It could also be argued that these rules apply to all forms of copywriting and not just mobile, however on desktop you undoubtedly have a bit more freedom to be creative and break the rules if you feel the occasion allows it.

So here are my pointers for how to write effective copy for mobile, but for more information on this topic read my blog post on how small copywriting changes can lead to big increases in conversions or book yourself onto the Econsultancy copywriting training course.

Keep it short

The ability to write concise, persuasive copy is a valuable skill and one that shouldn’t be underestimated.

And it’s even more important on mobile where attention spans and screen space are both in short supply. 

So while it may be tempting to show off your writing talent with long paragraphs of elegant prose, remember that mobile users have their mind on a specific task and are likely to be distracted at any point by phone calls, text messages, push notifications or whatever else is going on around them.

It’s always possible to shave off a few words here and there, so once you’ve written the initial copy make sure to take a break, then come back to it with a fresh pair of eyes to see what else can be cut out.

Getting a second opinion is also extremely useful, as your colleagues will hopefully be happy to hack up your beloved copy. 

Get to the point

An important part of writing tight copy is getting rid of superfluous introductions.

When writing blog posts we often agonise about coming up with the perfect opening line, one that is both interesting and informative while enticing the reader to find out more.

But on mobile there’s no time for showboating.
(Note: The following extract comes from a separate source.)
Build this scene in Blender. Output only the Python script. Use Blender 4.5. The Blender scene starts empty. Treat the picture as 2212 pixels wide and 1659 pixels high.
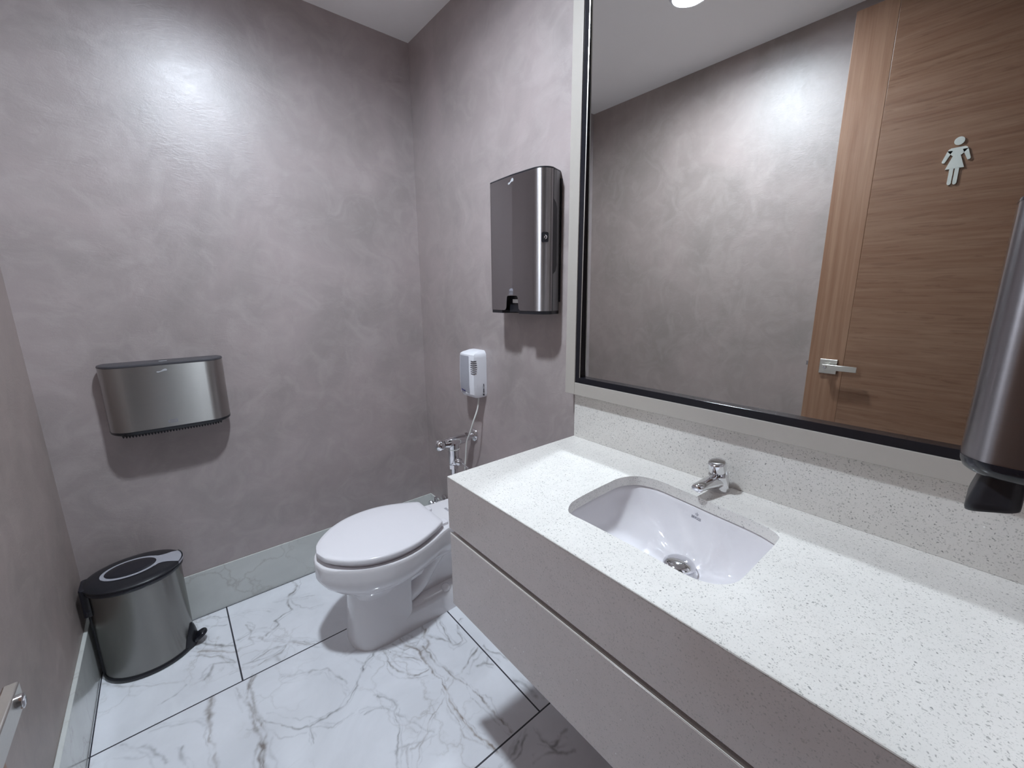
import bpy, bmesh, math, random
import numpy as np
from mathutils import Vector, Matrix
from mathutils.geometry import tessellate_polygon
from mathutils.bvhtree import BVHTree

random.seed(7)
scene = bpy.context.scene
col = scene.collection
PI = math.pi

# room (metres): far wall y=0, vanity wall x=0, left wall x=-WL, entrance wall y=YN
H = 2.518
WL = 1.437
YN = -2.135
HC = 0.86
LAMP = 870.0
EXPO = 0.0

# ------------------------------------------------------------------ helpers
def link(o, parent=None):
    col.objects.link(o)
    if parent is not None:
        o.parent = parent
        o.matrix_parent_inverse = Matrix.Translation(-Vector(parent.location))
    return o

class MB:
    """collects polygons, builds ONE mesh object"""
    def __init__(self):
        self.v = []; self.f = []
    def add(self, vs, fs):
        b = len(self.v)
        self.v.extend([tuple(map(float, p)) for p in vs]); self.f.extend([tuple(b + i for i in f) for f in fs])
        return self
    def box(self, lo, hi):
        x0, y0, z0 = lo; x1, y1, z1 = hi
        vs = [(x0,y0,z0),(x1,y0,z0),(x1,y1,z0),(x0,y1,z0),(x0,y0,z1),(x1,y0,z1),(x1,y1,z1),(x0,y1,z1)]
        fs = [(0,3,2,1),(4,5,6,7),(0,1,5,4),(1,2,6,5),(2,3,7,6),(3,0,4,7)]
        return self.add(vs, fs)
    def loft(self, secs, cap0=True, cap1=True, closed=True):
        n = len(secs[0]); vs = [p for s in secs for p in s]; fs = []
        for k in range(len(secs) - 1):
            for i in range(n if closed else n - 1):
                j = (i + 1) % n
                fs.append((k*n+i, k*n+j, (k+1)*n+j, (k+1)*n+i))
        if cap0: fs.append(tuple(reversed(range(n))))
        if cap1: fs.append(tuple((len(secs)-1)*n + i for i in range(n)))
        return self.add(vs, fs)
    def prism(self, pts, fn, a, b):
        """pts: 2-D outline; fn(u,v,w)->xyz"""
        return self.loft([[fn(u, v, a) for u, v in pts], [fn(u, v, b) for u, v in pts]])
    def tube(self, path, rad, seg=16, cap=True, flat=1.0):
        P = [Vector(p) for p in path]; n = len(P)
        if not hasattr(rad, '__len__'): rad = [rad] * n
        secs = []; ref = None
        for i in range(n):
            t = (P[min(i+1, n-1)] - P[max(i-1, 0)]).normalized()
            if ref is None:
                ref = Vector((0,0,1)) if abs(t.z) < .9 else Vector((1,0,0))
            u = (ref - t * ref.dot(t)).normalized(); w = t.cross(u); ref = u
            secs.append([tuple(P[i] + (u*math.cos(a)*flat + w*math.sin(a)) * rad[i]) for a in [2*PI*k/seg for k in range(seg)]])
        return self.loft(secs, cap, cap)
    def lathe(self, prof, origin, axis=(0,0,1), seg=32, cap0=True, cap1=True):
        """prof: list of (radius, height along axis)"""
        ax = Vector(axis).normalized(); ref = Vector((0,0,1)) if abs(ax.z) < .9 else Vector((1,0,0))
        u = (ref - ax*ref.dot(ax)).normalized(); w = ax.cross(u); o = Vector(origin)
        secs = [[tuple(o + ax*h + (u*math.cos(a) + w*math.sin(a))*r) for a in [2*PI*k/seg for k in range(seg)]] for r, h in prof]
        return self.loft(secs, cap0, cap1)
    def build(self, name, m, parent=None, smooth=35, bevel=0, bseg=2, fix=True):
        me = bpy.data.meshes.new(name)
        me.from_pydata(self.v, [], self.f)
        me.update()
        if fix:
            bm = bmesh.new(); bm.from_mesh(me)
            bmesh.ops.recalc_face_normals(bm, faces=bm.faces[:]); bm.to_mesh(me); bm.free()
        me.materials.append(m)
        o = bpy.data.objects.new(name, me)
        if smooth:
            me.polygons.foreach_set('use_smooth', [True]*len(me.polygons))
            me.set_sharp_from_angle(angle=math.radians(smooth))
        if bevel:
            b = o.modifiers.new('bevel', 'BEVEL'); b.width = bevel; b.segments = bseg
            b.limit_method = 'ANGLE'; b.angle_limit = math.radians(40); b.harden_normals = False
        return link(o, parent)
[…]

You’re not trying to encourage the user to read your entire 600-word blog post, you just need to give them what they’re looking for with the minimum of fuss.

That means getting straight to the point and front-loading all the most important details, such as product/service details, key features and the most compelling benefits.

Use bullet points

Bullet points have a number of benefits. Most importantly, they break up text and allow readers to scan the page more easily.
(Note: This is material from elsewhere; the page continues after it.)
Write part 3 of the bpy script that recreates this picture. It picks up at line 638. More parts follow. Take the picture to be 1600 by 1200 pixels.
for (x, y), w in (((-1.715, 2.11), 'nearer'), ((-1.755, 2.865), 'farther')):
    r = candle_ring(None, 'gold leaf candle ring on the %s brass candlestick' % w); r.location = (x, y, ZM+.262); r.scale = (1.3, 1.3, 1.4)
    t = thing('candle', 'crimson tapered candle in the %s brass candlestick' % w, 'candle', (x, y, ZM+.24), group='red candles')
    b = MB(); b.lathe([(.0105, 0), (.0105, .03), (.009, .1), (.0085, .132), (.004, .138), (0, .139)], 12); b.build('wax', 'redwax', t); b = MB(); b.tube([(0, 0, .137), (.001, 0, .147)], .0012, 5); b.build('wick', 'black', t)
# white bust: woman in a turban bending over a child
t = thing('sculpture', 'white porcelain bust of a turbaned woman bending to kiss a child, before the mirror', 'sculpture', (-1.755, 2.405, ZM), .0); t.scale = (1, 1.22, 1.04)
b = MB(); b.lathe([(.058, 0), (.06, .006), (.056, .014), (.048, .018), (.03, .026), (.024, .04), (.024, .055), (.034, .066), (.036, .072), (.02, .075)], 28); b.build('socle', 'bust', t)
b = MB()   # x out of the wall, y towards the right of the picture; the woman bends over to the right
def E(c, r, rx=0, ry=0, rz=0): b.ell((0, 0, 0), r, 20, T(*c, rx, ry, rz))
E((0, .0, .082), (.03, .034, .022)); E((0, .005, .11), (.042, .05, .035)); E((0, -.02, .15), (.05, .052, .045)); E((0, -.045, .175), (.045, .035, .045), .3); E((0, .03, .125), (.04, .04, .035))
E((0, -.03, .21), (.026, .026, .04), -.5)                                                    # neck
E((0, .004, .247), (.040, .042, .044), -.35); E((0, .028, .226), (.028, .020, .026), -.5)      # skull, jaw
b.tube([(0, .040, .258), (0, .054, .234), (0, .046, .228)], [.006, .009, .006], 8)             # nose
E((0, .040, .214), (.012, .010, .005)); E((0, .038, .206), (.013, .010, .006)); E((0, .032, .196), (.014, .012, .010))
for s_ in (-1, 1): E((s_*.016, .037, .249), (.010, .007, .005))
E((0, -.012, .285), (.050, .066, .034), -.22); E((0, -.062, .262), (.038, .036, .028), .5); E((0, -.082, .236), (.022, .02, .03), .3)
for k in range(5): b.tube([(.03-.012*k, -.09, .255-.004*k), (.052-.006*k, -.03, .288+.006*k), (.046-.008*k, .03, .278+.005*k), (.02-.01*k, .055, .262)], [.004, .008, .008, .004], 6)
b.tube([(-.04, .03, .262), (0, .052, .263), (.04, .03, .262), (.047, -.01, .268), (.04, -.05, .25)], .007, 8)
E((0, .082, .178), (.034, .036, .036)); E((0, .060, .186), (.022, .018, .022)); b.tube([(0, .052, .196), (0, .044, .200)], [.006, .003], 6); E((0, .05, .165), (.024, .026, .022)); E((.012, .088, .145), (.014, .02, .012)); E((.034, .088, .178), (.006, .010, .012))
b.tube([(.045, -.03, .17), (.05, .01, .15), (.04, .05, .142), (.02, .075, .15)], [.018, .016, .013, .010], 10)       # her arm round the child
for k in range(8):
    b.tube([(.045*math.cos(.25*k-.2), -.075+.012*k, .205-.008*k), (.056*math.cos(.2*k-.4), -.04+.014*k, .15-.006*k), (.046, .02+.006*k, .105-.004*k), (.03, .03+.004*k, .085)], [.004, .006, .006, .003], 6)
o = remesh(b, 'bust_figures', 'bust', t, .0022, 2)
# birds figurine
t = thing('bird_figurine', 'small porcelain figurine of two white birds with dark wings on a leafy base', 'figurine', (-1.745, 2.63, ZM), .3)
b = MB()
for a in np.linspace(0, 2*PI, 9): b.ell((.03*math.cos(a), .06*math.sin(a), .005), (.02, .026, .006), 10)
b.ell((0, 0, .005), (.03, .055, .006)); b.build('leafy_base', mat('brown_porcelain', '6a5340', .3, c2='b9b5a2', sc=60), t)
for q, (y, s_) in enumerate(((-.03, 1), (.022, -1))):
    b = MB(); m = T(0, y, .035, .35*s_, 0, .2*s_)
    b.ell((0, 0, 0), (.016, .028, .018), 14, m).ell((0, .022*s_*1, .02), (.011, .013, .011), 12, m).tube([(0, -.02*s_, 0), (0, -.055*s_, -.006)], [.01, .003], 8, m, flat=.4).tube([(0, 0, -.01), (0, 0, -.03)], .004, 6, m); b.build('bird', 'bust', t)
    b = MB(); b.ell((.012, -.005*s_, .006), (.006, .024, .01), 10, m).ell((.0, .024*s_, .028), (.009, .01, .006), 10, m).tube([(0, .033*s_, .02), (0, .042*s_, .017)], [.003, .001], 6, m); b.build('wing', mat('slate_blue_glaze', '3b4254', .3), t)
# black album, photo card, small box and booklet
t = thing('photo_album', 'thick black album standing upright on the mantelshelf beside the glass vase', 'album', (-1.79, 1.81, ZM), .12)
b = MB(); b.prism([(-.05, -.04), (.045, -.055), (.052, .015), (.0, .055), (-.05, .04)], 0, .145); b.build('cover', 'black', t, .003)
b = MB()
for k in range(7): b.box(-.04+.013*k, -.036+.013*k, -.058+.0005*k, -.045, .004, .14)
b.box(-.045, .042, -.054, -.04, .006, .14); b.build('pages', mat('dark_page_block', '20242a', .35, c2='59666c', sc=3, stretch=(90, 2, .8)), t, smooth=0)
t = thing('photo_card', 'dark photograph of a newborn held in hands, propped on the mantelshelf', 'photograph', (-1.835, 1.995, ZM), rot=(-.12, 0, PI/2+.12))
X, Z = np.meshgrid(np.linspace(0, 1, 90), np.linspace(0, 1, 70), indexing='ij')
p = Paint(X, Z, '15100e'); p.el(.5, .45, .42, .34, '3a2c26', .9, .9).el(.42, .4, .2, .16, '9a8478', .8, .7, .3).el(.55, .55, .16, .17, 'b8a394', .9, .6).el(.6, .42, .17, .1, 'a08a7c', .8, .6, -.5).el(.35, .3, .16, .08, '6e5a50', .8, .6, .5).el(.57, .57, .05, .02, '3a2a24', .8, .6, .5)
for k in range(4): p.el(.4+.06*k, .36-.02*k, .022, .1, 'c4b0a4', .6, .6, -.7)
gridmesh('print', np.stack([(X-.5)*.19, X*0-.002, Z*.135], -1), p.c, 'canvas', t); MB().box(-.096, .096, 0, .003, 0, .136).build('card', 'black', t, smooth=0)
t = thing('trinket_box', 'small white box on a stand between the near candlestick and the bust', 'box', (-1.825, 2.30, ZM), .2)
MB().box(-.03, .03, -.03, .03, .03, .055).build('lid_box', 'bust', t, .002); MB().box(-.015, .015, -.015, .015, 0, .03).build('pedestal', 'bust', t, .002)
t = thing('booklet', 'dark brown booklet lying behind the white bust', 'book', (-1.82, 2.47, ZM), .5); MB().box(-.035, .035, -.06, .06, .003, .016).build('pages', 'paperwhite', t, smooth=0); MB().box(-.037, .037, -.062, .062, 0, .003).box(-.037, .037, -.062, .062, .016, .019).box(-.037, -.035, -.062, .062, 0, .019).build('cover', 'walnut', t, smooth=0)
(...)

But a secondary benefit is that it enables the writer to highlight the most important points using short, punchy sentences and without reverting to long, descriptive paragraphs.

So if you’re struggling to come up with tight, compelling copy then bullet points could well be the answer.


If you’ve got a complicated product offering that requires a fair amount of explanation then consider using sub-headers as a way of helping readers scan the important details.

Ideally these should be a maximum of two words in length and should be completely unambiguous.

But ultimately if you’ve got a complex product offering then there’s only so much you can do with mobile copywriting, so make sure to also display a prominent click-to-call button so users can quickly get in touch to find out more information.

Strong calls-to-action

As with all copywriting the ultimate aim is to persuade the reader to take a specific course of action.

So if you’ve successfully completed the hard part of persuading someone to continue their interaction with your business, you don’t want to mess it up with a weak call-to-action.

Walmart’s good CTA vs. Sears’ bad CTA


We’ve previously blogged the factors that go into designing an effective mobile CTA so I won’t dwell on it here, but essentially it needs to be concise, unambiguous and help to create a sense of urgency.

So for example, ‘Call us’ might be more effective than ‘Click here to speak to one of our sales people’.

Don’t be afraid of contractions

It may go against your classical training, but the use of contractions cuts out unnecessary words and can make the copy easier to read.

So instead of “you will” opt for “you’ll” and you’ve saved yourself two characters.

100-word limit?

While reading around this topic I’ve noticed that several bloggers and copywriters recommend setting a restriction of 100 words on each mobile page.

Personally I’m not in favour of enforcing strict limits on word counts, as you can always find examples that force you to break your own rule.

However if you’re managing a team or a specific project then it might be useful to set an upper limit for word counts just to challenge your copywriters to be as concise as humanly possible.